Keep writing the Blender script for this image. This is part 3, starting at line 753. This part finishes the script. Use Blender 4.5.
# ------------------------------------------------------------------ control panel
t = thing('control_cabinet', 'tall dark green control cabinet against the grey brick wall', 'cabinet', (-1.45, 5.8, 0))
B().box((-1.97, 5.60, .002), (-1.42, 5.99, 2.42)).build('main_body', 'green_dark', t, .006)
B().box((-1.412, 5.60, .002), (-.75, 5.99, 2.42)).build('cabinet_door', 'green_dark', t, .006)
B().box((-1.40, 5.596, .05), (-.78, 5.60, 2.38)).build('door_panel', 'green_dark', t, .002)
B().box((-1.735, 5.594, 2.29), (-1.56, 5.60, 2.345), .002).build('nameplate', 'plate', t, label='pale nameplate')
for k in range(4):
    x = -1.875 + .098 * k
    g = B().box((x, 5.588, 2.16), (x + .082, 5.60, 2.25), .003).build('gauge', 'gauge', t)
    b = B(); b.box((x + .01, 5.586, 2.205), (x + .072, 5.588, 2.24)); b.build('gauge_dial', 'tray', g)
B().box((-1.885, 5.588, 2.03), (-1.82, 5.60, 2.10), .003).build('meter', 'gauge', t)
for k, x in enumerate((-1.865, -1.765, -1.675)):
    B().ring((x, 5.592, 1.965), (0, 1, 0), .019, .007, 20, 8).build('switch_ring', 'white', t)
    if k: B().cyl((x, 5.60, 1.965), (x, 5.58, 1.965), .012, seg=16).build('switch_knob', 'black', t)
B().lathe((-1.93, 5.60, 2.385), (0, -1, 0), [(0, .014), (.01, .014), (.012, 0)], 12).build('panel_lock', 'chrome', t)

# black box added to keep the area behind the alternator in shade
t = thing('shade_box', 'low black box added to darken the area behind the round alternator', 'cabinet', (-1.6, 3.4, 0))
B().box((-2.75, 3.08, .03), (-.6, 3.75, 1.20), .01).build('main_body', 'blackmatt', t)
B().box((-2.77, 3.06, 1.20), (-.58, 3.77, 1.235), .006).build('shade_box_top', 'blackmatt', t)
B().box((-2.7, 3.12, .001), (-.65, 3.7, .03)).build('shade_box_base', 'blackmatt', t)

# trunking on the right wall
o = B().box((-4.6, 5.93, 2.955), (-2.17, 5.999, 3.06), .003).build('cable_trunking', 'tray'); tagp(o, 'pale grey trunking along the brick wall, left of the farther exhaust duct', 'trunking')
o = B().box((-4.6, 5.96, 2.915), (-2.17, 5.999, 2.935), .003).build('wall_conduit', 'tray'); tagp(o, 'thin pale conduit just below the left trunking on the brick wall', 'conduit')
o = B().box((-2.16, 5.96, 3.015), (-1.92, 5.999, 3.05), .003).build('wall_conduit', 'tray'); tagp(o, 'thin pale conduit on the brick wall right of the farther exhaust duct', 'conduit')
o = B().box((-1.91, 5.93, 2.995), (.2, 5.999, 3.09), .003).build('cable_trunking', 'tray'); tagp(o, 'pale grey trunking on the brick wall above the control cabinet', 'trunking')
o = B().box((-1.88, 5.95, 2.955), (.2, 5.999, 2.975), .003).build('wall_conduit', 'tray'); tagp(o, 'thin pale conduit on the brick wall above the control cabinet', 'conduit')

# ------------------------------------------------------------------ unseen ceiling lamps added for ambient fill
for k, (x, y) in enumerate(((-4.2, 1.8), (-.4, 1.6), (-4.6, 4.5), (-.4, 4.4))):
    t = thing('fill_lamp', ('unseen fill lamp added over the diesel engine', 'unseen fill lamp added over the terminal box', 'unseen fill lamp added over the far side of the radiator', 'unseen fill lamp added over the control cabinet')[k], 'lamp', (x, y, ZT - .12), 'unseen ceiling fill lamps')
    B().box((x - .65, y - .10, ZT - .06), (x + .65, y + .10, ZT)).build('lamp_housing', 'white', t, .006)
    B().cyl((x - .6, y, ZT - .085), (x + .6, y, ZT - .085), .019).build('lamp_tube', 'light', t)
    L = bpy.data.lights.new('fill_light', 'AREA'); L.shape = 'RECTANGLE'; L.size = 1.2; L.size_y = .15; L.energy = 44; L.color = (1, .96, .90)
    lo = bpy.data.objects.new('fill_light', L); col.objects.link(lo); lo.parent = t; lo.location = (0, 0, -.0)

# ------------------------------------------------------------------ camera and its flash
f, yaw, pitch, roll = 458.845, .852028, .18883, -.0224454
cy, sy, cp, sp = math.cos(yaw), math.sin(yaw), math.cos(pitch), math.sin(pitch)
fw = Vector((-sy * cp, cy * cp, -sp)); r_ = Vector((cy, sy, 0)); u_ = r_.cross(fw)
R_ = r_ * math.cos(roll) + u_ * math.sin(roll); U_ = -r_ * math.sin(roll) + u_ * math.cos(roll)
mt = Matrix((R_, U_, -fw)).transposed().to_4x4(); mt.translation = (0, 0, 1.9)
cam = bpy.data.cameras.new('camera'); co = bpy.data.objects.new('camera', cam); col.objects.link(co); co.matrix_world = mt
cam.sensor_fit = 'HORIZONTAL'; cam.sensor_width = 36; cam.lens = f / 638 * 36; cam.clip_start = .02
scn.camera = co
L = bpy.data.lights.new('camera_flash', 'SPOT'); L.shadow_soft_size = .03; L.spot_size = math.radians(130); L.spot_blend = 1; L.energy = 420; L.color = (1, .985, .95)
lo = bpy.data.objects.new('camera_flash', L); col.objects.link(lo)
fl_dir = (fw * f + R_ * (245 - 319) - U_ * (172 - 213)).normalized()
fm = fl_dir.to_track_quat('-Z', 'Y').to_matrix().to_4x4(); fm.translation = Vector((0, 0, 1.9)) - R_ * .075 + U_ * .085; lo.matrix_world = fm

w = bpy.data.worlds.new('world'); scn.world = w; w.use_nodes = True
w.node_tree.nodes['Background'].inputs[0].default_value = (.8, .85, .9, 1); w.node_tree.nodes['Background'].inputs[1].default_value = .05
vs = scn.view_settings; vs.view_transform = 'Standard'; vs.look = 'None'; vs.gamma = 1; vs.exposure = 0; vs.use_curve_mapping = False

> [Requirement]
Write the material out exactly, with nothing left out.

> [Output]
Keep writing the Blender script for this image. This is part 3, starting at line 753. This part finishes the script. Use Blender 4.5.
# ------------------------------------------------------------------ control panel
t = thing('control_cabinet', 'tall dark green control cabinet against the grey brick wall', 'cabinet', (-1.45, 5.8, 0))
B().box((-1.97, 5.60, .002), (-1.42, 5.99, 2.42)).build('main_body', 'green_dark', t, .006)
B().box((-1.412, 5.60, .002), (-.75, 5.99, 2.42)).build('cabinet_door', 'green_dark', t, .006)
B().box((-1.40, 5.596, .05), (-.78, 5.60, 2.38)).build('door_panel', 'green_dark', t, .002)
B().box((-1.735, 5.594, 2.29), (-1.56, 5.60, 2.345), .002).build('nameplate', 'plate', t, label='pale nameplate')
for k in range(4):
    x = -1.875 + .098 * k
    g = B().box((x, 5.588, 2.16), (x + .082, 5.60, 2.25), .003).build('gauge', 'gauge', t)
    b = B(); b.box((x + .01, 5.586, 2.205), (x + .072, 5.588, 2.24)); b.build('gauge_dial', 'tray', g)
B().box((-1.885, 5.588, 2.03), (-1.82, 5.60, 2.10), .003).build('meter', 'gauge', t)
for k, x in enumerate((-1.865, -1.765, -1.675)):
    B().ring((x, 5.592, 1.965), (0, 1, 0), .019, .007, 20, 8).build('switch_ring', 'white', t)
    if k: B().cyl((x, 5.60, 1.965), (x, 5.58, 1.965), .012, seg=16).build('switch_knob', 'black', t)
B().lathe((-1.93, 5.60, 2.385), (0, -1, 0), [(0, .014), (.01, .014), (.012, 0)], 12).build('panel_lock', 'chrome', t)

# black box added to keep the area behind the alternator in shade
t = thing('shade_box', 'low black box added to darken the area behind the round alternator', 'cabinet', (-1.6, 3.4, 0))
B().box((-2.75, 3.08, .03), (-.6, 3.75, 1.20), .01).build('main_body', 'blackmatt', t)
B().box((-2.77, 3.06, 1.20), (-.58, 3.77, 1.235), .006).build('shade_box_top', 'blackmatt', t)
B().box((-2.7, 3.12, .001), (-.65, 3.7, .03)).build('shade_box_base', 'blackmatt', t)

# trunking on the right wall
o = B().box((-4.6, 5.93, 2.955), (-2.17, 5.999, 3.06), .003).build('cable_trunking', 'tray'); tagp(o, 'pale grey trunking along the brick wall, left of the farther exhaust duct', 'trunking')
o = B().box((-4.6, 5.96, 2.915), (-2.17, 5.999, 2.935), .003).build('wall_conduit', 'tray'); tagp(o, 'thin pale conduit just below the left trunking on the brick wall', 'conduit')
o = B().box((-2.16, 5.96, 3.015), (-1.92, 5.999, 3.05), .003).build('wall_conduit', 'tray'); tagp(o, 'thin pale conduit on the brick wall right of the farther exhaust duct', 'conduit')
o = B().box((-1.91, 5.93, 2.995), (.2, 5.999, 3.09), .003).build('cable_trunking', 'tray'); tagp(o, 'pale grey trunking on the brick wall above the control cabinet', 'trunking')
o = B().box((-1.88, 5.95, 2.955), (.2, 5.999, 2.975), .003).build('wall_conduit', 'tray'); tagp(o, 'thin pale conduit on the brick wall above the control cabinet', 'conduit')

# ------------------------------------------------------------------ unseen ceiling lamps added for ambient fill
for k, (x, y) in enumerate(((-4.2, 1.8), (-.4, 1.6), (-4.6, 4.5), (-.4, 4.4))):
    t = thing('fill_lamp', ('unseen fill lamp added over the diesel engine', 'unseen fill lamp added over the terminal box', 'unseen fill lamp added over the far side of the radiator', 'unseen fill lamp added over the control cabinet')[k], 'lamp', (x, y, ZT - .12), 'unseen ceiling fill lamps')
    B().box((x - .65, y - .10, ZT - .06), (x + .65, y + .10, ZT)).build('lamp_housing', 'white', t, .006)
    B().cyl((x - .6, y, ZT - .085), (x + .6, y, ZT - .085), .019).build('lamp_tube', 'light', t)
    L = bpy.data.lights.new('fill_light', 'AREA'); L.shape = 'RECTANGLE'; L.size = 1.2; L.size_y = .15; L.energy = 44; L.color = (1, .96, .90)
    lo = bpy.data.objects.new('fill_light', L); col.objects.link(lo); lo.parent = t; lo.location = (0, 0, -.0)

# ------------------------------------------------------------------ camera and its flash
f, yaw, pitch, roll = 458.845, .852028, .18883, -.0224454
cy, sy, cp, sp = math.cos(yaw), math.sin(yaw), math.cos(pitch), math.sin(pitch)
fw = Vector((-sy * cp, cy * cp, -sp)); r_ = Vector((cy, sy, 0)); u_ = r_.cross(fw)
R_ = r_ * math.cos(roll) + u_ * math.sin(roll); U_ = -r_ * math.sin(roll) + u_ * math.cos(roll)
mt = Matrix((R_, U_, -fw)).transposed().to_4x4(); mt.translation = (0, 0, 1.9)
cam = bpy.data.cameras.new('camera'); co = bpy.data.objects.new('camera', cam); col.objects.link(co); co.matrix_world = mt
cam.sensor_fit = 'HORIZONTAL'; cam.sensor_width = 36; cam.lens = f / 638 * 36; cam.clip_start = .02
scn.camera = co
L = bpy.data.lights.new('camera_flash', 'SPOT'); L.shadow_soft_size = .03; L.spot_size = math.radians(130); L.spot_blend = 1; L.energy = 420; L.color = (1, .985, .95)
lo = bpy.data.objects.new('camera_flash', L); col.objects.link(lo)
fl_dir = (fw * f + R_ * (245 - 319) - U_ * (172 - 213)).normalized()
fm = fl_dir.to_track_quat('-Z', 'Y').to_matrix().to_4x4(); fm.translation = Vector((0, 0, 1.9)) - R_ * .075 + U_ * .085; lo.matrix_world = fm

w = bpy.data.worlds.new('world'); scn.world = w; w.use_nodes = True
w.node_tree.nodes['Background'].inputs[0].default_value = (.8, .85, .9, 1); w.node_tree.nodes['Background'].inputs[1].default_value = .05
vs = scn.view_settings; vs.view_transform = 'Standard'; vs.look = 'None'; vs.gamma = 1; vs.exposure = 0; vs.use_curve_mapping = False